Je overgeven is niet moeilijk, maar wel essentieel om van Mary Said What She Said te kunnen genieten. Hoeveel achtergrondinformatie je ook tot je neemt over de echte Mary Queen of Scots met wie deze monoloog toch wel iets te maken zal hebben, de tekst van Darryl Pinckney wordt er niet echt begrijpelijker op. Hij baseerde zich naar verluidt op brieven en getuigenissen. Een vorstin ‘wier passies haar de kroon kosten’ treffen we aan de vooravond van haar onthoofding. Ze overdenkt haar leven en liefdes, memoreert degenen die haar nastonden en verraadden. Vooral haar dienstmeisjes, allemaal Mary genaamd, keren in alle toonaarden terug.

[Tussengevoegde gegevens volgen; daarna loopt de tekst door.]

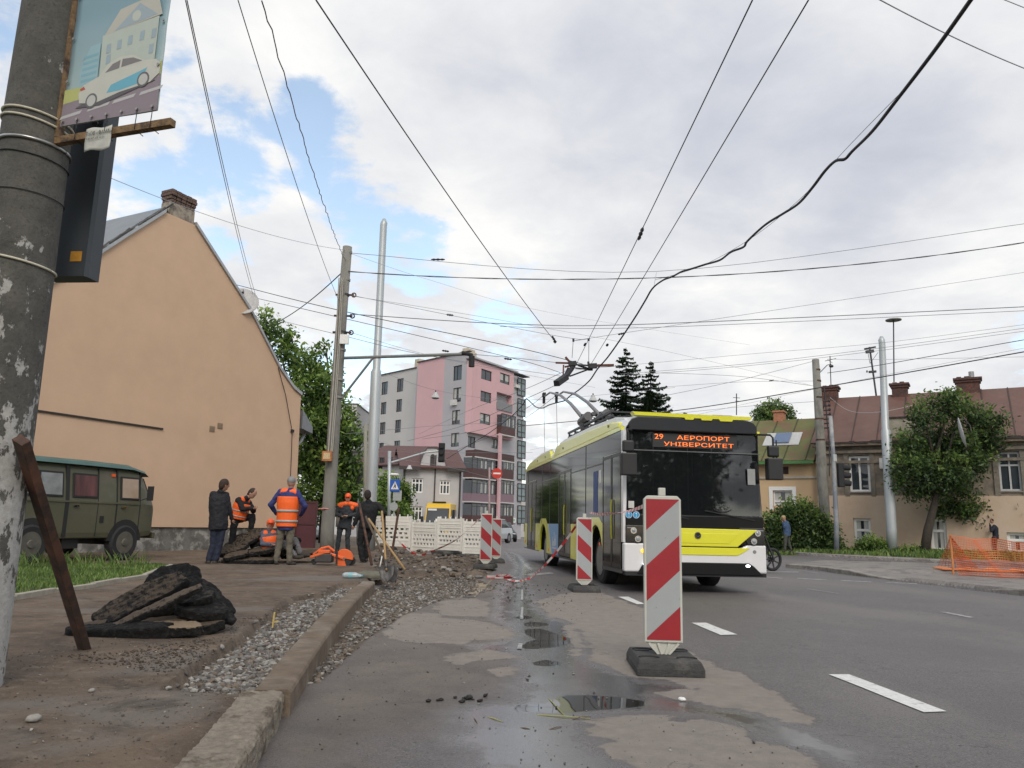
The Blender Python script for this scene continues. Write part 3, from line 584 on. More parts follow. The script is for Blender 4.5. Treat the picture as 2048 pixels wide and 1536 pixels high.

Bordurend, giechelend, roddelend, verraderlijk.
Huppert krijgt het voor elkaar om ook zonder dat je haar zinnen letterlijk begrijpt, ze te laten klinken als een feministische aanklacht. Vanaf het moment dat de mensheid door haar schuld wordt verstoten uit het paradijs, heeft de vrouw het gewoon áltijd gedaan. Ze spuugt de tekst naar buiten, in een staccato Frans dat soms opeens klinkt als ouderwetse poëzie. Regisseur Robert Wilson maakt ons in het eerste kwartier gek door haar alleen op de rug te laten zien, en als ze zich dan eindelijk omdraait, blijft haar gezicht lange tijd in het duister gehuld. Zou dit abstracte stuk ook werken met iemand wier reputatie haar níet vooruit is gesneld? Zou een mindere godin de zaal kunnen betoveren op voorhand? Kunnen blijven hypnotiseren met haar mimiek, stem, schokkerige bewegingen?

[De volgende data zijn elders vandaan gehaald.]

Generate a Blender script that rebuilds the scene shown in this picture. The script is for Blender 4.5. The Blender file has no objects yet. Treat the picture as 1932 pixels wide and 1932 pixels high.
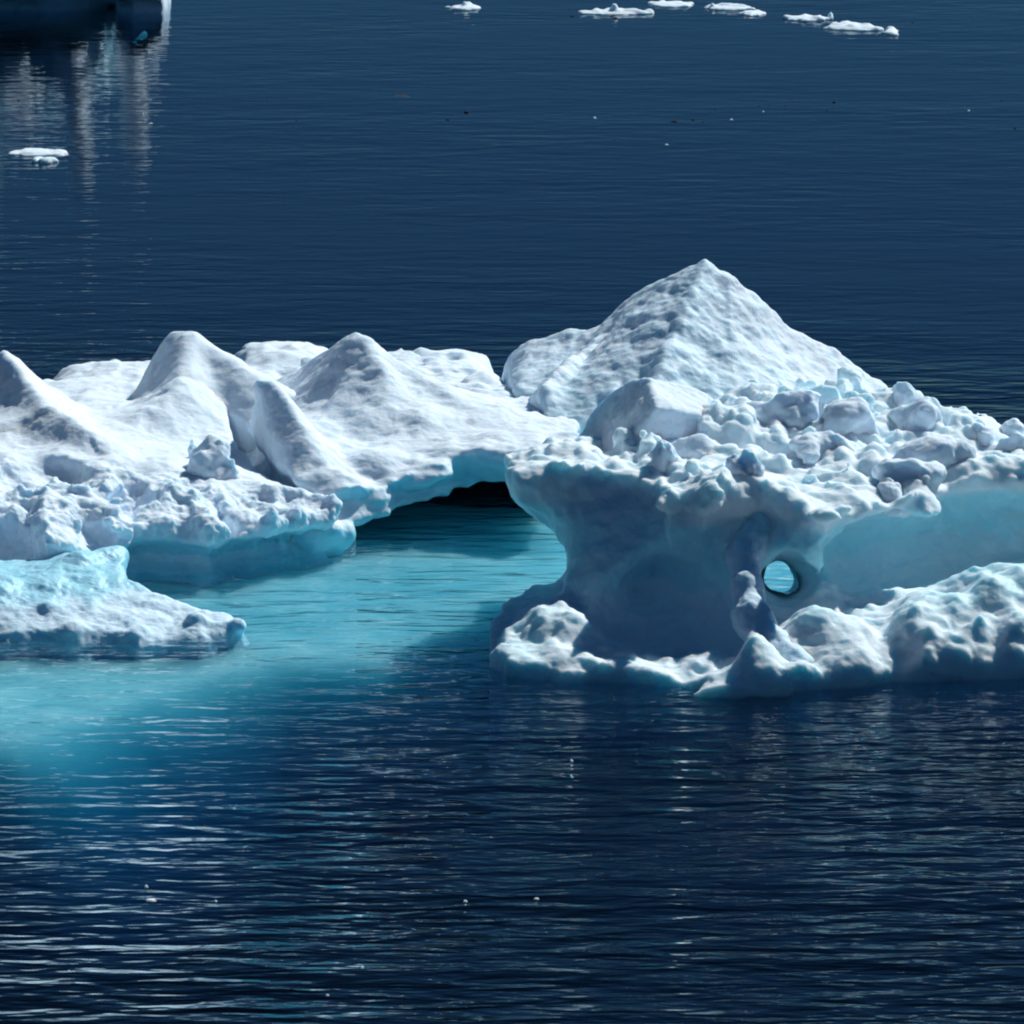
import bpy, math, random
import numpy as np
from mathutils import Vector

C = bpy.data.collections.new("place")
S = bpy.context.scene
S.collection.children.link(C)
R = math.radians

# ------------------------------------------------------------------ camera
CAM_H, PITCH, FOV = 20.0, 13.0, 10.0
cam = bpy.data.cameras.new("camera")
cam_o = bpy.data.objects.new("camera", cam)
C.objects.link(cam_o)
cam_o.location = (0, 0, CAM_H)
cam_o.rotation_euler = (R(90 - PITCH), 0, 0)
cam.sensor_fit = 'HORIZONTAL'
cam.angle = R(FOV)
cam.clip_start = 1.0
cam.clip_end = 9000
S.camera = cam_o

# ------------------------------------------------------------------ light
SUN_EL, SUN_AZ = 42.0, 52.0       # azimuth: degrees behind the +x axis (towards +y)
sun = bpy.data.lights.new("sun", 'SUN')
sun.energy = 5.0
sun.angle = R(0.5)
sun.color = (.93, .975, 1.0)
sun_o = bpy.data.objects.new("sun", sun)
C.objects.link(sun_o)
sd = Vector((math.cos(R(SUN_EL)) * math.cos(R(SUN_AZ)), math.cos(R(SUN_EL)) * math.sin(R(SUN_AZ)), math.sin(R(SUN_EL))))
sun_o.rotation_euler = sd.to_track_quat('Z', 'Y').to_euler()
sun_o.location = (30, 60, 40)
w = bpy.data.worlds.new("World")
S.world = w
w.use_nodes = True
nt = w.node_tree
sky = nt.nodes.new('ShaderNodeTexSky')
sky.sky_type = 'NISHITA'
sky.sun_disc = False
sky.sun_elevation = R(SUN_EL)
sky.sun_rotation = R(90 - SUN_AZ)
sky.air_density = 1.0
sky.dust_density = 0.0
sky.ozone_density = 4.0
bg = nt.nodes['Background']
bg.inputs[1].default_value = 0.044
tint = nt.nodes.new('ShaderNodeVectorMath'); tint.operation = 'MULTIPLY'
tint.inputs[1].default_value = (.24, .48, .70)
nt.links.new(sky.outputs[0], tint.inputs[0])
nt.links.new(tint.outputs[0], bg.inputs[0])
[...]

Zeker in de eerste helft van haar monoloog hamert Mary’s wanhopige woede mee op de cadans van de voortjagende muziek van Ludovico Einaudi. Later, bij de flashbacks naar haar jeugd in Frankrijk, worden de tonen zoeter, melancholieker, en lijkt ze uit haar korset te breken in een poging tot dansen of huppelen. Gaandeweg blijkt dat we andersom moeten redeneren: zou een minder duivelse actrice dan Huppert deze papieren monoloog leven in kunnen blazen?
Alles wat Huppert onderneemt, is adembenemend. Haar toonzetting, haar korte heksenlach, haar opengesperde mond, de snel uitgestoken tong… De logica kun je er zelf wel bij verzinnen. We moeten het alleen met haar doen, anderhalf uur lang, en het is overweldigend. Naarmate de bijl nadert worden haar bewegingen neurotischer. Alsof ze letterlijk de poorten die haar gevangen houden aan het openen is, zo zwaait ze over het podium naar voren. Met maaiende armen zwoegt ze zich weer een weg terug. Ze worstelt, en komt boven, worstelt en komt boven. Ze struikelt bijna over haar woorden, bijna, haar timing is griezelig perfect, elke hapering telt. Alsof ze een bakerrijmpje debiteert, zo herhaalt ze de frases over Mary die borduurt, Mary die giechelt, Mary die de sieraden uitzoekt, Mary van wie ze hield. En dat uit de mond van Mary zelf, wier angstaanjagend hinniken je niet meer een-twee-drie verlaat.